Certainly now the authorized translations (NAB, Jerusalem, etc.) are translated from the original languages. But we're not talking about what language you read or study the Bible in, but what language you pray in. Crossan is right about how many traditionalists act as if the Tridentine liturgy has existed for all eternity, and of course it hasn't, but Latin has been the liturgical language of the Western Church for more than 1,500 years. That's a lot of tradition. I still favor the vernacular Mass, but with nods towards the Latin tradition.
Liam,
thanks for the information. I see your point about Latin. There's a beauty in it, built up over centuries of use, that contibutes more than a simple understanding of the translated words.
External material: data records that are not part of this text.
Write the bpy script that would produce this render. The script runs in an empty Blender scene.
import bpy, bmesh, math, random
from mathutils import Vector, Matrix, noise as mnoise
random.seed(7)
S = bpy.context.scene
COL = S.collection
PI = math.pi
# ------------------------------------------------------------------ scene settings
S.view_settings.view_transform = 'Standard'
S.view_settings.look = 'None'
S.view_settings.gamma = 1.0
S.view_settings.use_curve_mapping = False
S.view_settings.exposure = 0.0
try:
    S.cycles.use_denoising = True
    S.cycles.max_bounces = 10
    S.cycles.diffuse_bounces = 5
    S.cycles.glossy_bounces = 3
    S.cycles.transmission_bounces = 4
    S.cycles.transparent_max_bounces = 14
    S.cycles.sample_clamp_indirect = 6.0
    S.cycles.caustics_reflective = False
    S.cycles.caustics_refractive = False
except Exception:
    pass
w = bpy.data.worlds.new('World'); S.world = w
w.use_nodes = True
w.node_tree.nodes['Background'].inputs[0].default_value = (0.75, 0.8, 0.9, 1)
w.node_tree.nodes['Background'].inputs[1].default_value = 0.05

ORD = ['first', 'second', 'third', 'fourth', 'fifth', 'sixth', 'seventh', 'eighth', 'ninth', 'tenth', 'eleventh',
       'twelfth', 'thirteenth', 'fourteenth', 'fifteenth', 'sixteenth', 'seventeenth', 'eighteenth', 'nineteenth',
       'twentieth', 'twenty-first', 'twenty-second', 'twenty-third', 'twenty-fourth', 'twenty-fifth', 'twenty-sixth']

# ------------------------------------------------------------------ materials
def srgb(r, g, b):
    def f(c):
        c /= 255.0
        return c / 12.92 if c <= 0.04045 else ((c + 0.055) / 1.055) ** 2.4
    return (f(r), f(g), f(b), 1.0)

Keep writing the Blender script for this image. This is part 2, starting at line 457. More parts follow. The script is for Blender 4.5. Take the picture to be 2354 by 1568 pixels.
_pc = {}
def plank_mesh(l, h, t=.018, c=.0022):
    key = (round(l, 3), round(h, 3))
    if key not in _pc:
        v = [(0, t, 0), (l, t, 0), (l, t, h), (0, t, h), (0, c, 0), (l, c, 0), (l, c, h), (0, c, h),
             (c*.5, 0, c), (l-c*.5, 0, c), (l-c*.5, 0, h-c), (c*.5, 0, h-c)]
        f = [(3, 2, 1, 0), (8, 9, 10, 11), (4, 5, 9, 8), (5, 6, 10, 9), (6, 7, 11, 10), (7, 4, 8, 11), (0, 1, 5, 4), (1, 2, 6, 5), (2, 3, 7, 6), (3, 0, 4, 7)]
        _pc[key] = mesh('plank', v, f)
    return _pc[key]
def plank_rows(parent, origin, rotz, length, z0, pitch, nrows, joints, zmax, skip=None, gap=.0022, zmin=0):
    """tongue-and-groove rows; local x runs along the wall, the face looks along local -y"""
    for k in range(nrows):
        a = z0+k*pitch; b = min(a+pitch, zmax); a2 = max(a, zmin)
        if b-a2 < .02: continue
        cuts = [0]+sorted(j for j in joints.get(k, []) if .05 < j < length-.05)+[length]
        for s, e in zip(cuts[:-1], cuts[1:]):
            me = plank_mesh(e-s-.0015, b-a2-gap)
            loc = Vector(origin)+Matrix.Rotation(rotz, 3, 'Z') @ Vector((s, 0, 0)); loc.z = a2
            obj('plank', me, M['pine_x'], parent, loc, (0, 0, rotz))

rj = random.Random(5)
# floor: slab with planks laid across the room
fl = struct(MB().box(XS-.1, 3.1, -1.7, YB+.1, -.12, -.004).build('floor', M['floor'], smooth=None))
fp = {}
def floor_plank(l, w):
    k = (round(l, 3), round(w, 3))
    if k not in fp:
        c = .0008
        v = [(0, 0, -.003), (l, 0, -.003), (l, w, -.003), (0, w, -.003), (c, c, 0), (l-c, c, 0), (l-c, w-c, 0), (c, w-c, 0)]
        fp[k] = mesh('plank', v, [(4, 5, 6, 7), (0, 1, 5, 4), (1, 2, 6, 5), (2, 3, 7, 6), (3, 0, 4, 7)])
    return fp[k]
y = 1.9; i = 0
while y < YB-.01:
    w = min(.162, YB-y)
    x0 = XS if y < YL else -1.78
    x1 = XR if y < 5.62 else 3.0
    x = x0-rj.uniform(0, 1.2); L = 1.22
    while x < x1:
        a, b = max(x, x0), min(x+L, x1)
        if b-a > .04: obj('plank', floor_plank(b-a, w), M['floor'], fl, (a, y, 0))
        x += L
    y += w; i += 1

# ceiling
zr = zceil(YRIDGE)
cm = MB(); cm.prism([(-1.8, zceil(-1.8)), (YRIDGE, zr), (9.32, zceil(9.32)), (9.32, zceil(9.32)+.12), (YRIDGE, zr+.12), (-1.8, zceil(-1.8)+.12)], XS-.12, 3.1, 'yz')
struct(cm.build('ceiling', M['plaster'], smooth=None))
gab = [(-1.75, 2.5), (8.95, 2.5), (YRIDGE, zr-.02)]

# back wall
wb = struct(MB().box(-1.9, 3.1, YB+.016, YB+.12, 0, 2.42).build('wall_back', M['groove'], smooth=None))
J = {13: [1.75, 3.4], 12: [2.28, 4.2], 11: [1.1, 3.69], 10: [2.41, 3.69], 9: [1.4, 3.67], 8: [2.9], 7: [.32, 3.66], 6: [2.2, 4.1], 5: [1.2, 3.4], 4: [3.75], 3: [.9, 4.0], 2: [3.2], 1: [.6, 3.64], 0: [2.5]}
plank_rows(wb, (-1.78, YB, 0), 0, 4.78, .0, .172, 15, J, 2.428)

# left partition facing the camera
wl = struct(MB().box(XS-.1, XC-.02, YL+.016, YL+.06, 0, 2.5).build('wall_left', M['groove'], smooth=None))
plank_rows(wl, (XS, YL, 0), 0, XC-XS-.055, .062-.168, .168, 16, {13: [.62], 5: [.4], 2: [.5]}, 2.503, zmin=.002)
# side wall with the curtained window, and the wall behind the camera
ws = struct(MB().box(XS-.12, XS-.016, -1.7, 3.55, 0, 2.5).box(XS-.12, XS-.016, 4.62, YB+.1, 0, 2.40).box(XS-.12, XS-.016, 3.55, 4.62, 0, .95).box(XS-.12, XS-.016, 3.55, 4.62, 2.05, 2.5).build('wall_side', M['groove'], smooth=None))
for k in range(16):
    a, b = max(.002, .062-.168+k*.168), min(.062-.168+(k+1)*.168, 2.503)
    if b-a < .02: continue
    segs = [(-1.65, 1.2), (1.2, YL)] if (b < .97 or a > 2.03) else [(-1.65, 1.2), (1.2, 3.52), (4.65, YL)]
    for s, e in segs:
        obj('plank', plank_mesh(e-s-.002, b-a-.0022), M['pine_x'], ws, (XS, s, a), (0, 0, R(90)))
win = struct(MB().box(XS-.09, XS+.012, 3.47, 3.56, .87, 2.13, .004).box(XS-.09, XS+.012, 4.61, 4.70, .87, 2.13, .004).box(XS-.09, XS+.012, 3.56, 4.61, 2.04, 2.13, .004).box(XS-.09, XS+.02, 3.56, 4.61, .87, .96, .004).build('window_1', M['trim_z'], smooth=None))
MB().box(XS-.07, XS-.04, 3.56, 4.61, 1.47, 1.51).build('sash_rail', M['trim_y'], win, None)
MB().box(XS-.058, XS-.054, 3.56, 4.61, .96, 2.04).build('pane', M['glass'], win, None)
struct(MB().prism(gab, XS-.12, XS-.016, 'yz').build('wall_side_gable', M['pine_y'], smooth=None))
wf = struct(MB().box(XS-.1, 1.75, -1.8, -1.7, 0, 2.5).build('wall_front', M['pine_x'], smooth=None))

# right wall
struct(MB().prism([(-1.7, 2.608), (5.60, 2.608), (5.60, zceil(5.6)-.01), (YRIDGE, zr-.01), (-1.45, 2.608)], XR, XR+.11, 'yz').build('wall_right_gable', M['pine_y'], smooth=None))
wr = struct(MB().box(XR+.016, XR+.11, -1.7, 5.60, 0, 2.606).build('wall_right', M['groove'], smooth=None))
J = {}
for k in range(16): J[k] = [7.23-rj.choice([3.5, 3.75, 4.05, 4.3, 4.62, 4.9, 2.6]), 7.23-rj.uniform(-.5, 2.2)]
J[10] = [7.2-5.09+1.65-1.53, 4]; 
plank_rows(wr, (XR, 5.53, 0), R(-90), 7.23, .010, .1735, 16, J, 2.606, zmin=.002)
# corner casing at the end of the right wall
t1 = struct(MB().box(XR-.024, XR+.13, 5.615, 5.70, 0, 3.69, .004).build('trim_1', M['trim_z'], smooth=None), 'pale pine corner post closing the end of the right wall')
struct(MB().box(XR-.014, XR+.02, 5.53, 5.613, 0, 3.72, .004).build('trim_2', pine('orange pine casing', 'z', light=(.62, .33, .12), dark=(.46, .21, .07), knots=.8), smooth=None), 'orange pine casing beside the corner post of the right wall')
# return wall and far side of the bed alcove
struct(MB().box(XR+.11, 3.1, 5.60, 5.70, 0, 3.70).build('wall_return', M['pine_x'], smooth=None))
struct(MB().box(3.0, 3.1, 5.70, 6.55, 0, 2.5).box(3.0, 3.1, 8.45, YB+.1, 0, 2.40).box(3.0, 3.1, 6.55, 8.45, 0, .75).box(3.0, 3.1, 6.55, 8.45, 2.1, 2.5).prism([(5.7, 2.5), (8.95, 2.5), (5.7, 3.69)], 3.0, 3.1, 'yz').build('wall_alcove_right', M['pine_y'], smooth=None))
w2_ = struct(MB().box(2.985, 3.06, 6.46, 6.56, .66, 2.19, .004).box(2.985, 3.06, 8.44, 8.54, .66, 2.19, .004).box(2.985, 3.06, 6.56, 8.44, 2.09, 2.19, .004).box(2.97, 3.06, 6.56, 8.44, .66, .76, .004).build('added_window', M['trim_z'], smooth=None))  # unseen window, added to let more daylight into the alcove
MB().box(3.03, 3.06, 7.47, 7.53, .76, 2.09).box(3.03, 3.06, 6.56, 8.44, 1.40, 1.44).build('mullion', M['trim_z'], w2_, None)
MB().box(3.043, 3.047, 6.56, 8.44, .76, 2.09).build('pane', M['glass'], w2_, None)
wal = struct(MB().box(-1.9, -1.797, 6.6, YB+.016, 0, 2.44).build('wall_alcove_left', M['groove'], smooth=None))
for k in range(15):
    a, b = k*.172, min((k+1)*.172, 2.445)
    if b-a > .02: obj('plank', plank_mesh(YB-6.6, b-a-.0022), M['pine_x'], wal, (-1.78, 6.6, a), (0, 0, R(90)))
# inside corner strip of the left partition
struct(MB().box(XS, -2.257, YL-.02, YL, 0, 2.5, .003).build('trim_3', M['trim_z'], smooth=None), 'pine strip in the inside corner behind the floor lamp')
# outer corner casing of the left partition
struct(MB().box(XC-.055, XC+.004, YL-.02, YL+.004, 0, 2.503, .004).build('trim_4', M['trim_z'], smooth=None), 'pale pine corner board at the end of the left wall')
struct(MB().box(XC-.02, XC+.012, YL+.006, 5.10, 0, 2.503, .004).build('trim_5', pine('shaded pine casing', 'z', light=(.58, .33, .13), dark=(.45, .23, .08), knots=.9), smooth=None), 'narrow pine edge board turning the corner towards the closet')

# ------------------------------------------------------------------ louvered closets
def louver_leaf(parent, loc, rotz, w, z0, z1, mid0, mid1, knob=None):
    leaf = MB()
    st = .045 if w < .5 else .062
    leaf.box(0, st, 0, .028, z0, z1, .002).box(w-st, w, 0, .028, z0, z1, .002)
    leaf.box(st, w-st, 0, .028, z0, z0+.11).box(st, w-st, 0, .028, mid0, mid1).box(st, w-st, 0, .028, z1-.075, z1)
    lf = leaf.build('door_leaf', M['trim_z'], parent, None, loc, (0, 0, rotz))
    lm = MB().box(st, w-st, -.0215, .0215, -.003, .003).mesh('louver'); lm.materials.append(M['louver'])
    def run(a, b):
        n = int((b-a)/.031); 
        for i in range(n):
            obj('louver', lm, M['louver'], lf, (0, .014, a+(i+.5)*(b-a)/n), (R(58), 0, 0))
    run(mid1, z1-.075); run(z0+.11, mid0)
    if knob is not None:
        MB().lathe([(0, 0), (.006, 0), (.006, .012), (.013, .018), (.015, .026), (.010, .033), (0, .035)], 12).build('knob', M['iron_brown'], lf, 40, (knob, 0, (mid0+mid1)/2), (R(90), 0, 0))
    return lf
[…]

Mike wrote, "In other words the Church considers the Latin to be inspired, not the original writings."
This is a demonstrable falsehood. From the Catechism: "God inspired the human authors of the sacred books." (§106) And no, they do not mean Jerome.
Jerome's Vulgate included several books which were excluded by the canon established at Trent, even as Jerome's translations of the canonical texts were established as the official Latin Bible of the Church. It held this status until it was replaced by the "New Vulgate" in 1979.
The New Vulgate was a revision of Jerome's text, incorporating changes based on modern critical editions of the Hebrew, Aramaic, and Greek texts, which of course were based on a much larger number of manuscripts than were available to Jerome. If the original texts were not thought to be inspired (and of greater value than the Vulgate), why would critical editions of the texts in their original language be consulted? Why would the New Vulgate even be necessary?
It is true that Catholics in the past (and maybe even traditionalists today) often asserted that the Vulgate was more accurate (and more "inspired") than the original Hebrew, Aramaic, and Greek texts. This was done in response to Protestants, who pointed out differences between the Vulgate and the oldest manuscripts in the original language. But I have found no evidence that this was ever an official teaching. And if it was, it certainly isn't anymore.